O começo com oscilações no Barcelona é a curva baixa de uma carreira que sempre foi ascendente e em alta velocidade. Em sequência, de 2016 para cá, passou por Vitória de Guimarães, Sporting, Rennes, Leeds e Barcelona, tendo entre esses dois últimos uma chegada fulminante à Seleção. Os números consistentes no Exterior foram usados por ele para rebater a ideia de que é um jogador de Seleção mais do que de clube. Talvez esse tenha sido o único momento da entrevista em que ele foi mais direto no confronto.
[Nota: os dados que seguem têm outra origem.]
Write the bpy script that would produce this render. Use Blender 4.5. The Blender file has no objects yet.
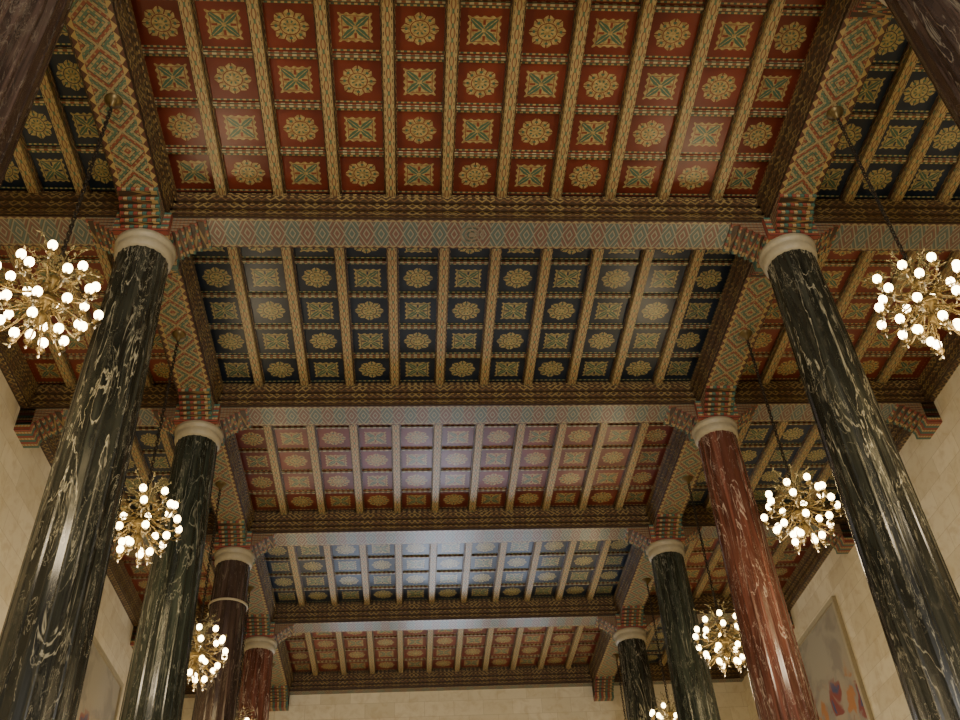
import bpy, math, random
from mathutils import Matrix, Vector
random.seed(7)
sc = bpy.context.scene
PI = math.pi

# ------------------------------------------------------------------ shader DSL
class S:
    def __init__(s, nt, sock): s.nt, s.k = nt, sock
    def _m(s, op, b=None, c=None, rev=False):
        n = s.nt.nodes.new('ShaderNodeMath'); n.operation = op
        def put(i, v):
            if isinstance(v, S): s.nt.links.new(v.k, n.inputs[i])
            else: n.inputs[i].default_value = float(v)
        a, bb = (b, s) if rev else (s, b)
        put(0, a)
        if bb is not None: put(1, bb)
        if c is not None: put(2, c)
        return S(s.nt, n.outputs[0])
    def __add__(s, o): return s._m('ADD', o)
    __radd__ = __add__
    def __sub__(s, o): return s._m('SUBTRACT', o)
    def __rsub__(s, o): return s._m('SUBTRACT', o, rev=True)
    def __mul__(s, o): return s._m('MULTIPLY', o)
    __rmul__ = __mul__
    def __truediv__(s, o): return s._m('DIVIDE', o)
    def __lt__(s, o): return s._m('LESS_THAN', o)
    def __gt__(s, o): return s._m('GREATER_THAN', o)
    def __and__(s, o): return s._m('MULTIPLY', o)
    def __or__(s, o): return s._m('MAXIMUM', o)
    def inv(s): return 1.0 - s
    def sin(s): return s._m('SINE')
    def cos(s): return s._m('COSINE')
    def abs(s): return s._m('ABSOLUTE')
    def floor(s): return s._m('FLOOR')
    def fract(s): return s._m('FRACT')
    def sqrt(s): return s._m('SQRT')
    def mod(s, o): return s._m('FLOORED_MODULO', o)
    def max(s, o): return s._m('MAXIMUM', o)
    def min(s, o): return s._m('MINIMUM', o)
    def atan2(s, o): return s._m('ARCTAN2', o)
    def sstep(s, a, b):
        n = s.nt.nodes.new('ShaderNodeMapRange'); n.interpolation_type = 'SMOOTHSTEP'
        s.nt.links.new(s.k, n.inputs[0])
        n.inputs[1].default_value = a; n.inputs[2].default_value = b
        return S(s.nt, n.outputs[0])

def newmat(name, rough=0.5, metal=0.0, spec=0.5):
    m = bpy.data.materials.new(name); m.use_nodes = True
    nt = m.node_tree; b = nt.nodes['Principled BSDF']
    b.inputs['Roughness'].default_value = rough
    b.inputs['Metallic'].default_value = metal
    b.inputs['Specular IOR Level'].default_value = spec
    return m, nt, b
def col4(c): return (c[0], c[1], c[2], 1)
def mixc(nt, f, a, b):
    n = nt.nodes.new('ShaderNodeMix'); n.data_type = 'RGBA'
    if isinstance(f, S): nt.links.new(f.k, n.inputs[0])
    else: n.inputs[0].default_value = f
    for v, i in ((a, 6), (b, 7)):
        if isinstance(v, tuple): n.inputs[i].default_value = col4(v)
        else: nt.links.new(v, n.inputs[i])
    return n.outputs[2]
def uvs(nt):
    t = nt.nodes.new('ShaderNodeUVMap'); t.uv_map = 'UVMap'
    x = nt.nodes.new('ShaderNodeSeparateXYZ'); nt.links.new(t.outputs[0], x.inputs[0])
    return S(nt, x.outputs[0]), S(nt, x.outputs[1]), t.outputs[0]
def noise(nt, vec, scale, detail=4, dist=0.0, rough=.5):
    n = nt.nodes.new('ShaderNodeTexNoise'); n.inputs['Scale'].default_value = scale
    n.inputs['Detail'].default_value = detail; n.inputs['Distortion'].default_value = dist
    n.inputs['Roughness'].default_value = rough
    nt.links.new(vec, n.inputs['Vector']); return S(nt, n.outputs['Fac'])
def objvec(nt, scale=(1, 1, 1), kind='Object', rot=(0, 0, 0)):
    t = nt.nodes.new('ShaderNodeTexCoord'); mp = nt.nodes.new('ShaderNodeMapping')
    mp.inputs['Scale'].default_value = scale; mp.inputs['Rotation'].default_value = rot
    nt.links.new(t.outputs[kind], mp.inputs[0]); return mp.outputs[0]

GOLD = (.44, .335, .14); DGOLD = (.25, .185, .07); CREAM = (.43, .37, .22)
GREEN = (.055, .125, .08); RED = (.24, .035, .018); DARK = (.026, .015, .009)

def panel_mat(name, base, base2, gold=GOLD, dgold=DGOLD, line=(.26, .11, .05)):
    m, nt, b = newmat(name, .30, 0, .42)
    u, v, vec = uvs(nt)
    par = (u.floor() + v.floor()).mod(2.0) > 0.5
    p = u.fract() - .5; q = v.fract() - .5
    a = p.abs(); c = q.abs(); mm = a.max(c)
    r = (p * p + q * q).sqrt(); th = q.atan2(p)
    nz = noise(nt, objvec(nt), 1.3, 3)
    col = mixc(nt, nz.sstep(.35, .7), base, base2)
    c8 = (th * 8.0).cos(); c16 = (th * 16.0).cos()
    disc = (r - c8 * .022) < .275
    notch = (c16 > .80) & (r > .17)
    ring = (r > .145) & (r < .160)
    A_gold = disc & notch.inv() & ring.inv()
    A_grn = (((r > .195) & (r < .235) & (c8 > .6)) | ((r > .06) & (r < .105) & (c8 < -.3))) & disc
    scall = ((p * 50.0).cos() * (q * 50.0).cos()) * .020
    sq = (mm - scall) < .250
    dg = (a - c).abs()
    leaf = (dg < (.080 - (mm - .13).abs() * .45)) & (mm > .035) & (mm < .215)
    vein = (dg < .010) & leaf
    bud = (a.min(c) < .020) & (mm > .10) & (mm < .19)
    B_dark = ((mm > .198) & (mm < .210)) & sq
    B_grn = (leaf & vein.inv())
    gmix = mixc(nt, noise(nt, vec, 16, 2).sstep(.35, .65), dgold, gold)
    colA = mixc(nt, A_gold, col, gmix); colA = mixc(nt, A_grn, colA, GREEN)
    colB = mixc(nt, sq, col, gmix); colB = mixc(nt, B_dark | bud, colB, base2); colB = mixc(nt, B_grn, colB, GREEN)
    out = mixc(nt, par, colA, colB)
    dq = (c > .40) & (c < .43)
    dash = (p * 62.0).sin() > 0
    out = mixc(nt, dq & dash, out, gold)
    out = mixc(nt, dq & dash.inv(), out, GREEN)
    dp = (a > .385) & (a < .405)
    out = mixc(nt, dp & ((q * 62.0).sin() > 0), out, line)
    out = mixc(nt, c > .465, out, DARK)
    nt.links.new(out, b.inputs['Base Color'])
    return m

def rib_mat(name):
    m, nt, b = newmat(name, .38)
    u, v, vec = uvs(nt)
    q = (v - .5).abs()
    w = ((u * 14.0).sin() * .2).abs()
    pat = (q - w).abs() < .06
    dots = ((u * 14.0).sin().abs() < .5) & (q < .10)
    col = mixc(nt, noise(nt, vec, 9, 2).sstep(.3, .7), (.31, .225, .095), (.41, .315, .145))
    col = mixc(nt, pat, col, (.20, .085, .035))
    col = mixc(nt, dots, col, (.08, .15, .08))
    bead = (q > .36) & (q < .43) & ((u * 50.0).sin() > 0)
    col = mixc(nt, bead, col, DARK)
    nt.links.new(col, b.inputs['Base Color']); return m

def strip_mat(name):
    m, nt, b = newmat(name, .4)
    u, v, vec = uvs(nt)
    q = (v - .5).abs()
    dash = (u * 50.0).sin() > 0
    col = mixc(nt, dash, (.22, .07, .03), CREAM)
    col = mixc(nt, q > .28, col, (.08, .12, .06))
    col = mixc(nt, q > .42, col, DARK)
    nt.links.new(col, b.inputs['Base Color']); return m

def soffit_mat(name):
    m, nt, b = newmat(name, .33)
    u, v, vec = uvs(nt)
    q = (v - .5).abs()
    a = ((u / .24).fract() - .5).abs()
    s = ((a + q * 1.3) * 3.2).fract()
    k = (u / .24).floor().mod(2.0) > .5
    col = mixc(nt, s < .5, (.24, .225, .165), (.155, .080, .058))
    col = mixc(nt, (s < .5) & k, col, (.085, .125, .110))
    col = mixc(nt, (s > .82), col, (.09, .08, .055))
    bord = q > .41
    tri = ((u * 8.0).fract() - .5).abs() * .16
    col = mixc(nt, bord, col, mixc(nt, (q - .42) > tri, (.28, .22, .11), (.10, .045, .03)))
    col = mixc(nt, q > .485, col, DARK)
    nt.links.new(col, b.inputs['Base Color']); return m

def loz_mat(name):
    m, nt, b = newmat(name, .38)
    u, v, vec = uvs(nt)
    q = (v - .5).abs()
    p = ((u / .70).fract() - .5).abs()
    s = ((p + q) * 5.2).fract()
    kk = ((p + q) * 5.2).floor().mod(2.0) > .5
    st = (((u * 13.0).fract() - .5).abs() + ((v * 9.0).fract() - .5).abs()) < .30
    col = mixc(nt, s < .45, (.33, .27, .14), (.22, .062, .036))
    col = mixc(nt, (s < .45) & kk, col, (.070, .145, .10))
    col = mixc(nt, (s > .86), col, (.09, .05, .03))
    col = mixc(nt, st & (s > .45), col, (.12, .17, .10))
    col = mixc(nt, st & (s < .40), col, (.30, .22, .10))
    bord = q > .375
    tri = ((u * 6.0).fract() - .5).abs() * .22
    col = mixc(nt, bord, col, mixc(nt, (q - .38) > tri, (.40, .30, .12), (.10, .04, .025)))
    col = mixc(nt, q > .485, col, DARK)
    nt.links.new(col, b.inputs['Base Color']); return m

def corbel_mat(name):
    m, nt, b = newmat(name, .42)
    u, v, vec = uvs(nt)
    s = (v * 9.0).fract(); k = (v * 9.0).floor().mod(3.0)
    z = ((u * 16.0).fract() > .5)
    col = mixc(nt, k < .5, (.36, .30, .17), (.24, .055, .035))
    col = mixc(nt, k > 1.5, col, (.055, .13, .10))
    col = mixc(nt, z & (k > .5) & (k < 1.5), col, (.36, .19, .06))
    col = mixc(nt, (s < .12), col, DARK)
    nt.links.new(col, b.inputs['Base Color']); return m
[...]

Antes de responder, pensou um instante, olhando direto para o repórter, e veio para cima:
— Não me vejo um Raphinha de Seleção. Para chegar aqui, tive de fazer muito nos clubes. Muitos de vocês não me conheciam até um ano atrás. Quem me acompanhou, sabe o que fiz, dos meus números. Depois de ser convocado, é normal ser mais visto pela mídia brasileira. Quando a chance veio na Seleção, agarrei para não soltar.
A coletiva seguiu, sem que Raphinha desse qualquer pista de time. Ou fosse mais contundente. Mostrou-se equilibrado e seguro do que falava. Perguntei a ele sobre a importância de contar com dribladores contra uma defesa que, possivelmente, usará linha de cinco, como a da Sérvia. Ele não entrou em detalhes sobre o rival. Disse que Tite dava liberdade para ele e que havia a necessidade de ser responsável sobre onde driblar, para evitar danos. A entrevista, então, acabou. Raphinha, com as mangas do casaco arremangadas, levantou-se e saiu com o mesmo sorriso que entrou. Antes de entrar na área reservada dos atletas, um repórter ainda insistiu:
— Pô, mas não vai dizer nada mesmo?
— Tá louco? Tem outro vindo aí.
Assim, passou a bola para Richarlison, que viria a seguir. Será assim também em campo, com ele servindo o camisa 9.